Но начальник тюрьмы, очевидно, не намеревался бросаться мне на шею и рассказывать о своей борьбе за правосудие…
– У меня нет сейчас закрытой машины для перевозки заключенных. Вы согласитесь поехать в суд в кузове открытого грузовика?
…О, господи! Он еще об этом спрашивает!!! Этот сырой день позднего сентября показался мне таким ясным, теплым, приятным! Привалившись к передней стенке кузова, рядом с конвоиром, я жадно разглядывал знакомые улицы и дома. Мы проехали мимо дома, где я жил. Женины мальчики – Витя и Толя – играли на тротуаре. Они посмотрели вслед промчавшемуся грузовику, и я им помахал рукой… (Через два дня меня вдруг вызвали «на свиданку», и через решетку я целых пятнадцать минут разговаривал со своей квартирной хозяйкой Женей, узнавшей от своих мальчиков, что «дядю Леву везли из тюрьмы»…)
В краевом суде меня отвели в какую-то пустующую канцелярию. Через некоторое время туда пришли два служителя. Я не без интереса взял в руки довольно толстый том. Он был приготовлен для сдачи в архив, в нем были: мое следственное дело, которое я уже читал по окончании следствия, и протоколы судебного заседания.
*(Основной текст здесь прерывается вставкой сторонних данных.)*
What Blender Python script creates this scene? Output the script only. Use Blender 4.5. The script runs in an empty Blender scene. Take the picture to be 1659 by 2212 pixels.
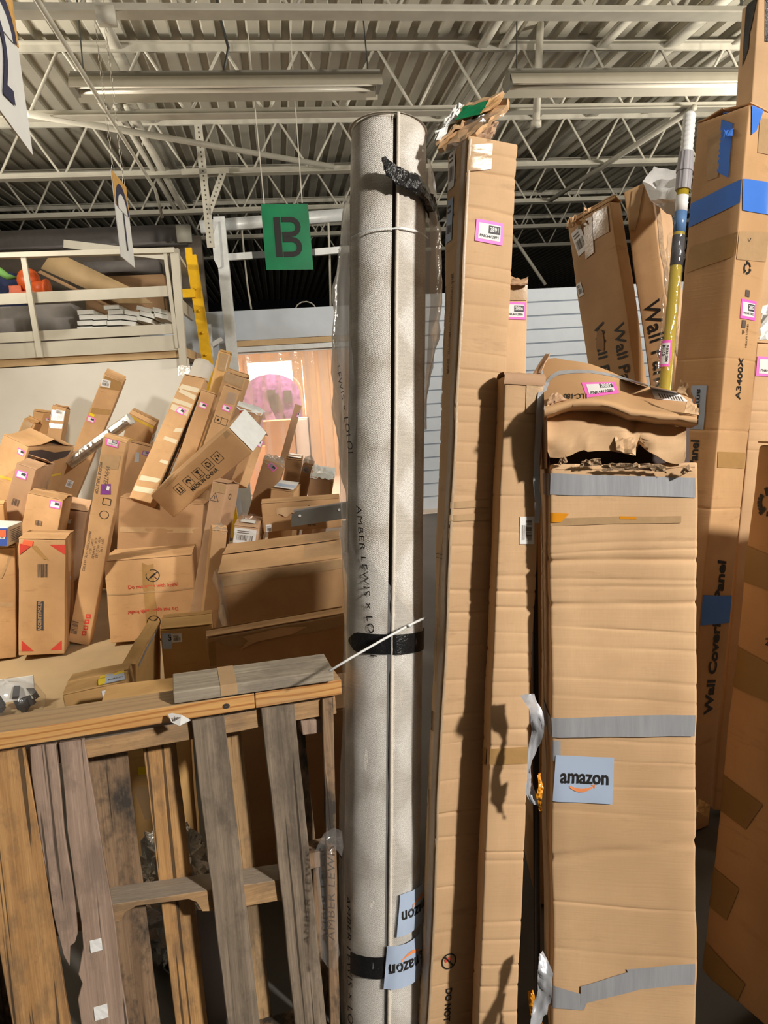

Я начал с того, что снова стал перечитывать донос Игнациуса, показания его и достойной его супруги, показания свидетелей, свои собственные показания, протоколы очных ставок… В какой малой степени они отражали действительность! Из них исчезло все: накал спора, драматизм встреч «глаз в глаз» с бывшими друзьями, исчезло все пережитое, перемученное, перестраданное… И я невольно подумал, как ничтожно мало узнает будущий историк о том, что происходило в этих следовательских кабинетах!
Вдруг на границе между следственным делом и судебным я увидел документ, которого не было, когда я подписывал «двести шестую». Это был конверт, на котором хорошо мне знакомым почерком было написано:
«Совершенно секретно. Только для Председателя суда. Памятная записка». Мои юридические знания были глубокими и обширными, но я еще никогда не слышал, чтобы следователь в письменной форме давал указания суду! Да еще чтобы это сохранялось в материалах, теоретически доступных для других!.. Впрочем, насчет доступности я несколько ошибался. После прочтения содержимого конверт с «памятной запиской» был подшит вскрытой стороной. Теперь конверт был снова запечатан, и, чтобы познакомиться с содержимым, его надобно было разорвать.